» DESCRIPTION OF THE TASK: Write out the records below from the first line through the line containing "PI = math.pi", leaving out any pictures.

» PROVIDED DATA:
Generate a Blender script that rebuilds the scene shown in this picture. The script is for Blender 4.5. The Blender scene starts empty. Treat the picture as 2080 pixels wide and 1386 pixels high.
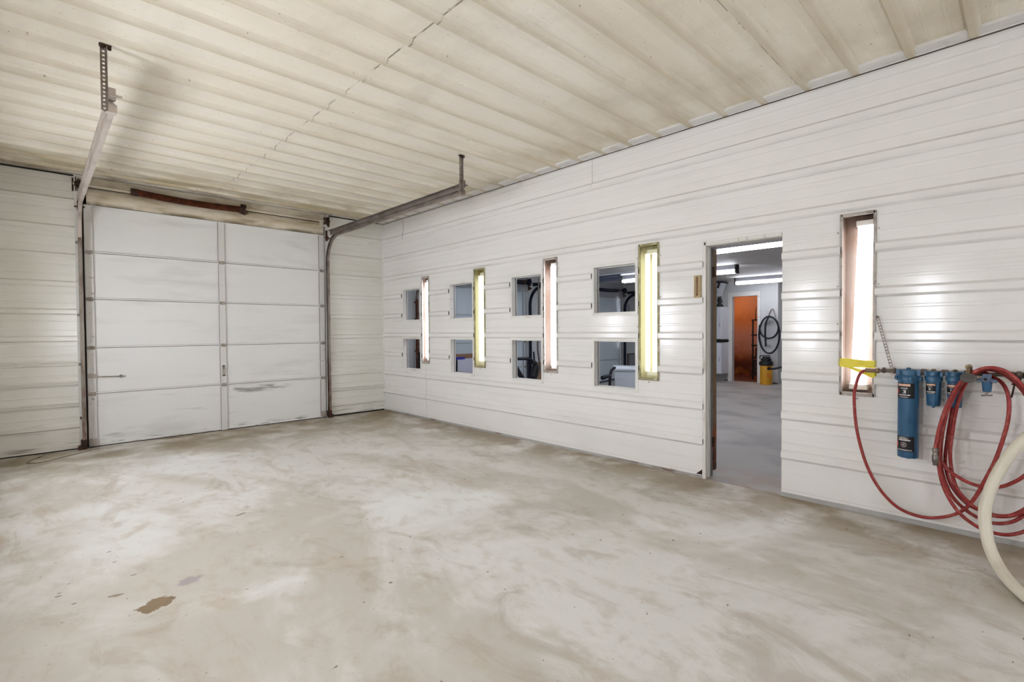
import bpy, math, random
from mathutils import Vector, Matrix
random.seed(7)
S = bpy.context.scene
COL = S.collection
PI = math.pi

# ------------------------------------------------------------------ helpers
class MB:
    def __init__(s): s.v = []; s.f = []; s.m = []; s.mi = 0
    def face(s, pts):
        i = len(s.v); s.v += [tuple(p) for p in pts]
        s.f.append(tuple(range(i, i + len(pts)))); s.m.append(s.mi)
    def box(s, a, b):
        x0, x1 = sorted((a[0], b[0])); y0, y1 = sorted((a[1], b[1])); z0, z1 = sorted((a[2], b[2]))
        i = len(s.v)
        s.v += [(x0,y0,z0),(x1,y0,z0),(x1,y1,z0),(x0,y1,z0),(x0,y0,z1),(x1,y0,z1),(x1,y1,z1),(x0,y1,z1)]
        for q in ((0,3,2,1),(4,5,6,7),(0,1,5,4),(1,2,6,5),(2,3,7,6),(3,0,4,7)):
            s.f.append(tuple(i+k for k in q)); s.m.append(s.mi)
        return s
    def obox(s, c, ax, ay, az):      # oriented box: centre + three half-axis vectors
        c, ax, ay, az = map(Vector, (c, ax, ay, az)); i = len(s.v)
        for dz in (-1, 1):
            for dx, dy in ((-1,-1),(1,-1),(1,1),(-1,1)):
                s.v.append(tuple(c + ax*dx + ay*dy + az*dz))
        for q in ((0,3,2,1),(4,5,6,7),(0,1,5,4),(1,2,6,5),(2,3,7,6),(3,0,4,7)):
            s.f.append(tuple(i+k for k in q)); s.m.append(s.mi)
        return s
    def tube(s, path, r, n=10, caps=True, closed=False):
        P = [Vector(p) for p in path]; N = len(P)
        R = r if isinstance(r, (list, tuple)) else [r]*N
        T = []
        for k in range(N):
            a = P[k-1] if k > 0 else P[k]; b = P[k+1] if k < N-1 else P[k]
            t = (b-a); T.append(t.normalized() if t.length > 1e-9 else Vector((0,0,1)))
        u = T[0].orthogonal().normalized(); base = len(s.v)
        for k in range(N):
            u = (u - T[k]*u.dot(T[k])).normalized(); w = T[k].cross(u)
            for j in range(n):
                a = 2*PI*j/n
                s.v.append(tuple(P[k] + (u*math.cos(a) + w*math.sin(a))*R[k]))
        for k in range(N-1):
            for j in range(n):
                a = base+k*n+j; b = base+k*n+(j+1) % n
                s.f.append((a, b, b+n, a+n)); s.m.append(s.mi)
        if caps:
            s.f.append(tuple(base+j for j in reversed(range(n)))); s.m.append(s.mi)
            s.f.append(tuple(base+(N-1)*n+j for j in range(n))); s.m.append(s.mi)
        return s
    def cyl(s, a, b, r, n=20, r2=None):
        return s.tube([a, b], [r, r if r2 is None else r2], n)
    def lathe(s, c, prof, n=28, axis=(0,0,1)):      # prof: (r, h) along axis from c
        A = Vector(axis).normalized(); u = A.orthogonal().normalized(); w = A.cross(u); c = Vector(c); base = len(s.v)
        for r, h in prof:
            for j in range(n):
                t = 2*PI*j/n; s.v.append(tuple(c + A*h + (u*math.cos(t)+w*math.sin(t))*max(r, 1e-5)))
        for k in range(len(prof)-1):
            for j in range(n):
                a = base+k*n+j; b = base+k*n+(j+1) % n
                s.f.append((a, b, b+n, a+n)); s.m.append(s.mi)
        s.f.append(tuple(base+j for j in reversed(range(n)))); s.m.append(s.mi)
        s.f.append(tuple(base+(len(prof)-1)*n+j for j in range(n))); s.m.append(s.mi)
        return s
    def sweep(s, path, sec, side=(1,0,0)):           # sec: closed 2D outline (along side, across)
        P = [Vector(p) for p in path]; sd = Vector(side); base = len(s.v); n = len(sec)
        for k in range(len(P)):
            t = (P[min(k+1, len(P)-1)] - P[max(k-1, 0)]).normalized(); w = t.cross(sd).normalized()
            for a, b in sec: s.v.append(tuple(P[k] + sd*a + w*b))
        for k in range(len(P)-1):
            for j in range(n):
                a = base+k*n+j; b = base+k*n+(j+1) % n
                s.f.append((a, b, b+n, a+n)); s.m.append(s.mi)
        s.f.append(tuple(base+j for j in reversed(range(n)))); s.m.append(s.mi)
        s.f.append(tuple(base+(len(P)-1)*n+j for j in range(n))); s.m.append(s.mi)
        return s
    def build(s, name, mats, parent=None, smooth=False, bevel=0):
        o0 = wloc(parent)
        me = bpy.data.meshes.new(name)
        me.from_pydata([(v[0]-o0.x, v[1]-o0.y, v[2]-o0.z) for v in s.v], [], s.f)
        for m in (mats if isinstance(mats, (list, tuple)) else [mats]): me.materials.append(m)
        me.polygons.foreach_set('material_index', s.m)
        if smooth:
            me.polygons.foreach_set('use_smooth', [True]*len(s.f))
            try: me.set_sharp_from_angle(angle=math.radians(40))
            except Exception: pass
        me.update()
        ob = bpy.data.objects.new(name, me); COL.objects.link(ob)
        if parent: ob.parent = parent
        if bevel:
            b = ob.modifiers.new('bevel', 'BEVEL'); b.width = bevel; b.segments = 2; b.limit_method = 'ANGLE'
        return ob

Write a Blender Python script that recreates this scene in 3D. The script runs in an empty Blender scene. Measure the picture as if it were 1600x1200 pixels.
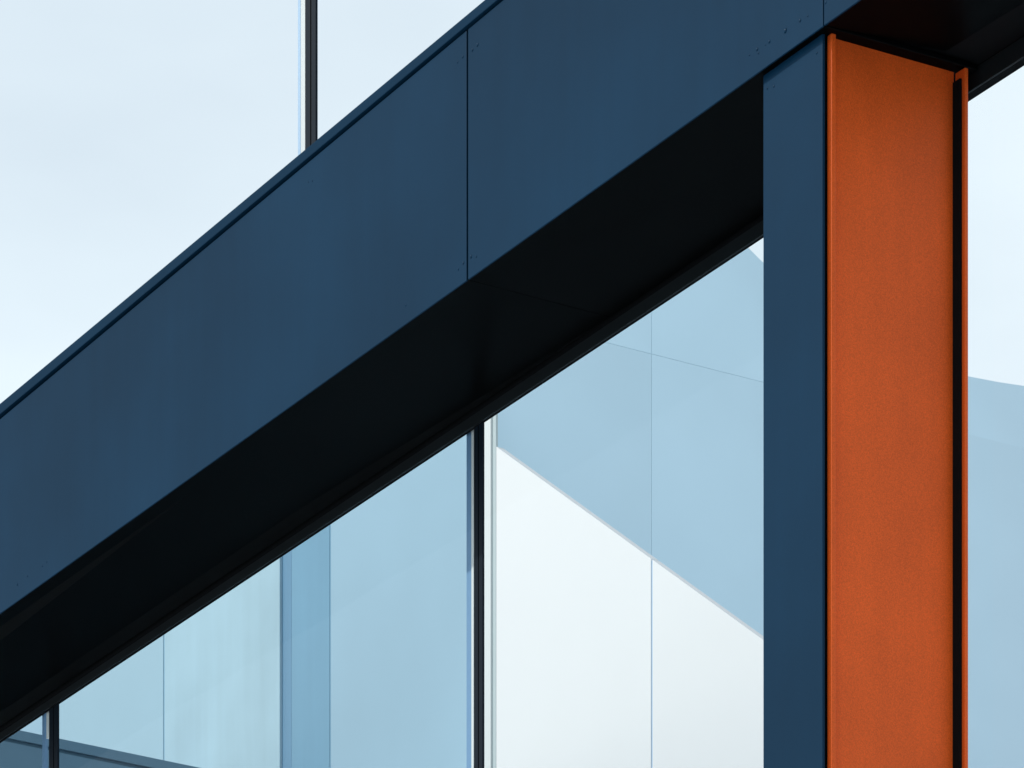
import bpy, bmesh, math, random
from mathutils import Vector, Matrix
random.seed(4)
S = bpy.context.scene
C = S.collection

# ---------------------------------------------------------------- camera, sky, sun, exposure
F, HX, HY, CZ = 6154.0, 800.0, 3050.0, 1.6         # focal length / horizon in photo pixels, eye height
cam = bpy.data.cameras.new('camera'); camo = bpy.data.objects.new('camera', cam); C.objects.link(camo)
camo.location = (0, 0, CZ); camo.rotation_euler = (math.radians(90), 0, 0)
cam.sensor_width = 36; cam.lens = F / 1600 * 36
cam.shift_y = (HY - 600) / 1600                     # rising-front lens keeps the verticals upright
cam.clip_start = 0.1; cam.clip_end = 3000
S.camera = camo

LL = math.hypot(3750, F)
TX = Vector((3750 / LL, -F / LL, 0))                # along the facade, towards the camera's right
UX = Vector((F / LL, 3750 / LL, 0))                 # away from the facade, into the building
P0 = Vector(((730 - 800) / F * 16, 16, 0))
CT, CU = -P0.dot(TX), -P0.dot(UX)
FRAME = Matrix.Translation(P0) @ Matrix((TX, UX, (0, 0, 1))).transposed().to_4x4()

sun_local = Vector((-0.46, -0.66, 0.60)).normalized()
sun_dir = (TX * sun_local.x + UX * sun_local.y + Vector((0, 0, sun_local.z))).normalized()
sl = bpy.data.lights.new('sun', 'SUN'); so = bpy.data.objects.new('sun', sl); C.objects.link(so)
sl.energy = 2.2; sl.angle = math.radians(0.5); sl.color = (1.0, 0.955, 0.9)
so.rotation_euler = sun_dir.to_track_quat('Z', 'Y').to_euler(); so.location = (0, 0, 40)

W = bpy.data.worlds.new('World'); S.world = W; W.use_nodes = True
nt = W.node_tree; nt.nodes.clear()
sky = nt.nodes.new('ShaderNodeTexSky'); sky.sky_type = 'NISHITA'; sky.sun_disc = False
sky.sun_elevation = math.asin(sun_dir.z); sky.sun_rotation = math.atan2(sun_dir.x, sun_dir.y)
sky.air_density = 1.0; sky.dust_density = 2.0; sky.ozone_density = 1.0
tc = nt.nodes.new('ShaderNodeTexCoord'); mp = nt.nodes.new('ShaderNodeMapping'); mp.inputs['Scale'].default_value = (2, 2, 5); mp.inputs['Location'].default_value = (2.8, 0, 0)
nz = nt.nodes.new('ShaderNodeTexNoise'); nz.inputs['Scale'].default_value = 1.6; nz.inputs['Detail'].default_value = 5
mr = nt.nodes.new('ShaderNodeMapRange'); mr.inputs['From Min'].default_value = .3; mr.inputs['From Max'].default_value = .7
mr.inputs['To Min'].default_value = .66; mr.inputs['To Max'].default_value = .93
mx = nt.nodes.new('ShaderNodeMixRGB'); mx.inputs[2].default_value = (8.9, 9.9, 10.35, 1)   # thin high cloud veil
bg = nt.nodes.new('ShaderNodeBackground'); bg.inputs['Strength'].default_value = 0.113
ow = nt.nodes.new('ShaderNodeOutputWorld')
nt.links.new(tc.outputs['Generated'], mp.inputs[0]); nt.links.new(mp.outputs[0], nz.inputs['Vector'])
nt.links.new(nz.outputs['Fac'], mr.inputs['Value']); nt.links.new(mr.outputs[0], mx.inputs[0])
sx = nt.nodes.new('ShaderNodeSeparateXYZ'); er = nt.nodes.new('ShaderNodeMapRange'); er.interpolation_type = 'SMOOTHSTEP'
er.inputs['From Min'].default_value = .45; er.inputs['From Max'].default_value = 1.0; er.inputs['To Min'].default_value = 1.0; er.inputs['To Max'].default_value = .12
vm = nt.nodes.new('ShaderNodeMath'); vm.operation = 'MULTIPLY'
nt.links.new(tc.outputs['Generated'], sx.inputs[0]); nt.links.new(sx.outputs['Z'], er.inputs['Value'])
nt.links.new(mr.outputs[0], vm.inputs[0]); nt.links.new(er.outputs[0], vm.inputs[1]); nt.links.new(vm.outputs[0], mx.inputs[0])
nt.links.new(sky.outputs[0], mx.inputs[1]); nt.links.new(mx.outputs[0], bg.inputs[0]); nt.links.new(bg.outputs[0], ow.inputs[0])

vs = S.view_settings; vs.view_transform = 'Standard'; vs.look = 'None'; vs.exposure = 0.0; vs.gamma = 1.0
vs.use_curve_mapping = False
S.cycles.max_bounces = 10; S.cycles.transparent_max_bounces = 12

# ---------------------------------------------------------------- placing: a photo line on a real plane
def on_u(x, y, u):                                  # plane parallel to the facade -> (t, z)
    k = (x - HX) / F; Y = (u - CU) / (k * UX.x + UX.y)
    return CT + Y * (k * TX.x + TX.y), CZ + (HY - y) / F * Y
def on_t(x, y, t):                                  # plane square to the facade -> (u, z)
    k = (x - HX) / F; Y = (t - CT) / (k * TX.x + TX.y)
    return CU + Y * (k * UX.x + UX.y), CZ + (HY - y) / F * Y
def tu(x, u): return on_u(x, 0, u)[0]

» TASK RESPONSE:
Generate a Blender script that rebuilds the scene shown in this picture. The script is for Blender 4.5. The Blender scene starts empty. Treat the picture as 2080 pixels wide and 1386 pixels high.
import bpy, math, random
from mathutils import Vector, Matrix
random.seed(7)
S = bpy.context.scene
COL = S.collection
PI = math.pi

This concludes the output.